ギルフォードの犯罪 [海外の作家 F・W・クロフツ]
<裏表紙あらすじ>
ロンドン有数の宝石商ノーンズ商会の役員たちは、ギルフォードに参集した。ところが夜のうちに経理部長が殺され、さらにつづいて会社の金庫から、50万ポンド相当の宝石類が紛失していることが発見される。経理部長の死と紛失した宝石類──二つの謎はどう関連しているのか? 堅固なアリバイを持つ容疑者たちに対する、フレンチ首席警部の執拗な捜査を描いた力作長編。
創元推理文庫が毎年やっている復刊フェアで、クロフツは常連となっており、この作品も2009年の復刊です。この年は文庫創刊50周年記念だったようです。この調子で全部読めるようになるとうれしいですね。いまAmazonでチェックすると、本書は再び絶版になっているようですが...
金庫からの宝石盗難事件と、一見自殺に見える死亡事件が扱われています。
フレンチ主席警部は凡人型とよく言われますが、推理そのものはぽんとひらめくことが多いので、努力型ではあっても実際のところは天才型とあまり変わらないのではないかと思います。

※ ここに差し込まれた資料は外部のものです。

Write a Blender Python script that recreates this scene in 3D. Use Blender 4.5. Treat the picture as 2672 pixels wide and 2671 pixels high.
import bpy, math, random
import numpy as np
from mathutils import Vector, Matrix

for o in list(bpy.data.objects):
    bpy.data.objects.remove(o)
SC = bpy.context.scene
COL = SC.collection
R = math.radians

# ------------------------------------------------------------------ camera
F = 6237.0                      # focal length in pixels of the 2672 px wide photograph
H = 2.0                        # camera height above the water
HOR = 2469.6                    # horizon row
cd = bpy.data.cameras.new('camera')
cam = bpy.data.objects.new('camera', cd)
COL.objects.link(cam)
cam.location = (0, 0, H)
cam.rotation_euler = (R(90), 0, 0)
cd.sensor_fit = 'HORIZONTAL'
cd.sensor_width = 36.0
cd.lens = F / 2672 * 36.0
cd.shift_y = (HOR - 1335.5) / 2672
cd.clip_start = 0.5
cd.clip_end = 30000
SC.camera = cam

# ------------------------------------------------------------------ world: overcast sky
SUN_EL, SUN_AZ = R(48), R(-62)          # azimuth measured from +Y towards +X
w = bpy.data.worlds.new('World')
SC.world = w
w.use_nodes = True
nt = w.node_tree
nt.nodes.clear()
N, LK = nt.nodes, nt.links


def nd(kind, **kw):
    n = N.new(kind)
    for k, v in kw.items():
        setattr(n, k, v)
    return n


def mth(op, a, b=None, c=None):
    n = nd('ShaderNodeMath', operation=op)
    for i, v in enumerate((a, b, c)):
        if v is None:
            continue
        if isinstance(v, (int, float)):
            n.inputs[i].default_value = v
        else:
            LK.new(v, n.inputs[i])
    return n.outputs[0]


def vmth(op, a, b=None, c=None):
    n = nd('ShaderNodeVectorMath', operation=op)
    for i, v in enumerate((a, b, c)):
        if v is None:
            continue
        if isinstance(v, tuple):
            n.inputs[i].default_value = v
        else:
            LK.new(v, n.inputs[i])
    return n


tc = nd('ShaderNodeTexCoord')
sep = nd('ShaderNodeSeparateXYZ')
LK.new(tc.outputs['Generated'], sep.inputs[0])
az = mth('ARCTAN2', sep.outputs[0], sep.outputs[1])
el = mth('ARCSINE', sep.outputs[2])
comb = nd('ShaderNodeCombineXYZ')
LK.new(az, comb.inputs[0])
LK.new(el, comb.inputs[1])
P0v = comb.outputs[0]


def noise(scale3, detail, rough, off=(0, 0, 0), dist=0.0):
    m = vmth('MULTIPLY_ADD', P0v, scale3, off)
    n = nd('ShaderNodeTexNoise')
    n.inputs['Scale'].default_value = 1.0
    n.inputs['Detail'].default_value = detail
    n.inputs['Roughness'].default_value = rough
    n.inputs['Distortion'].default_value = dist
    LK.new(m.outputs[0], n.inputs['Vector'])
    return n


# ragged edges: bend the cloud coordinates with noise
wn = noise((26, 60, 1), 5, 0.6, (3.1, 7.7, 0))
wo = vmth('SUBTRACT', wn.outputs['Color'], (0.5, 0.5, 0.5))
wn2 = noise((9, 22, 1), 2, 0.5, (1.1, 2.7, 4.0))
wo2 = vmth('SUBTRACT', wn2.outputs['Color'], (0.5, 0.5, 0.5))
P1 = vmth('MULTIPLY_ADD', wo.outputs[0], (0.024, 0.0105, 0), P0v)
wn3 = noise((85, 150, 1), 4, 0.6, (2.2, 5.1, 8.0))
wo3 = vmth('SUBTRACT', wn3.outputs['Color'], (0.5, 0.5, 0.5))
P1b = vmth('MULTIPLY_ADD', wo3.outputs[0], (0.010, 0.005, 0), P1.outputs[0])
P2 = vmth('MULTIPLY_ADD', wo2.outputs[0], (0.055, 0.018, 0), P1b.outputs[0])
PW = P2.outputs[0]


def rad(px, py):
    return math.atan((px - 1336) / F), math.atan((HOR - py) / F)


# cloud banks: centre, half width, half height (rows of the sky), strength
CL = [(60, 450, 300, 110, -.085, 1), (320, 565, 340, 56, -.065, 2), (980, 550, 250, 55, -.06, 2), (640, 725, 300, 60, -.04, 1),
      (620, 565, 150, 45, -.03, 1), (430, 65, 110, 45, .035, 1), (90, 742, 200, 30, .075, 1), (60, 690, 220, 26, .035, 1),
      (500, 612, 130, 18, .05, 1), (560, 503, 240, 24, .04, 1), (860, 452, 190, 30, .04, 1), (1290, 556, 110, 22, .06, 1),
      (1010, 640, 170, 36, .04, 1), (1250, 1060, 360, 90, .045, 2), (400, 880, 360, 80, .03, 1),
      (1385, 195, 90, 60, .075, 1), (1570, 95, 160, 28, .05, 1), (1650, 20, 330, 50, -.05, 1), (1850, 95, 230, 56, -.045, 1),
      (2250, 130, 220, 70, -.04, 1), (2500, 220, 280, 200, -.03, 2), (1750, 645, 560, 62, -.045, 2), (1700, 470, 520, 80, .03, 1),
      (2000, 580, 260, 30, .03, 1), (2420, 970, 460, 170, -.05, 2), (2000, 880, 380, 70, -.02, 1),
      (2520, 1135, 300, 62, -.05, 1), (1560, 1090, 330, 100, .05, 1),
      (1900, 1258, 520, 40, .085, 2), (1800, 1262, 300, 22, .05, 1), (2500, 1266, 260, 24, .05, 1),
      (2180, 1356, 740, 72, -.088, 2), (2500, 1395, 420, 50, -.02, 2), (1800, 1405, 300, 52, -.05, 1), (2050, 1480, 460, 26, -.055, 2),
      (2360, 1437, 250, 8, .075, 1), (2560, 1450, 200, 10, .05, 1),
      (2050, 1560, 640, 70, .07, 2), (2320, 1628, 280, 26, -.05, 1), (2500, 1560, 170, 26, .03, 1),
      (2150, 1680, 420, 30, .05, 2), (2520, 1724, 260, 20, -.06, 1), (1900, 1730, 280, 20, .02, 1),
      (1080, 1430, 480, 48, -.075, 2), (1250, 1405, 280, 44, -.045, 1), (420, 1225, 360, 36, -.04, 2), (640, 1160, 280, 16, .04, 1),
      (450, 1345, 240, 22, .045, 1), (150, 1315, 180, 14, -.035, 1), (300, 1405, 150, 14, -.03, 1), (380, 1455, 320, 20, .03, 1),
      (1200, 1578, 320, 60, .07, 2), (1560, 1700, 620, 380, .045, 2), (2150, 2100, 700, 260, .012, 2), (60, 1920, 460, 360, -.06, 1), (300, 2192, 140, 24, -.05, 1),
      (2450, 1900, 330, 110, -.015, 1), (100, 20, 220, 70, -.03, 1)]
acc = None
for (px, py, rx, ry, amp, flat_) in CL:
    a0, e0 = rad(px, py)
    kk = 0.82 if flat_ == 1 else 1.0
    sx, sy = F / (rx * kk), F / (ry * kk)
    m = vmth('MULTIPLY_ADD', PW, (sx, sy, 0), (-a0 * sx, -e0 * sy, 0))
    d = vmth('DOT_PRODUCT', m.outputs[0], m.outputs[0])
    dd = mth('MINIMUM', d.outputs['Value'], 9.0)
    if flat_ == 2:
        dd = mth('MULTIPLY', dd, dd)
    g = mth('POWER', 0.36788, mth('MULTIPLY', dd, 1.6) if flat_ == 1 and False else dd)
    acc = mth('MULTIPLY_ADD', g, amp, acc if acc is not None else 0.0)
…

ただ、小刻みに捜査が進展することで、ひらめきとひらめきの間が写実的というか、派手なところがなくじっくりなので、凡人タイプといわれるのではないでしょうか? そしてクロフツの作品はこのつなぎの部分が読みどころのひとつだと思います。
たとえば、金庫盗難事件の鍵をめぐるトリックは、果たして実行可能なのかどうか疑問に思うところもありますが、このつなぎ部分が隙間を着実に埋めていく雰囲気を醸していて、なんとなく現実的なトリックであるように思えるところなど特徴的かと思います。
最後にすっと舞台が広がるところもクロフツらしい作品です。
手堅い本格ミステリとして、なかなかよかったと思います。続けてほかの作品も復刊してくださいね。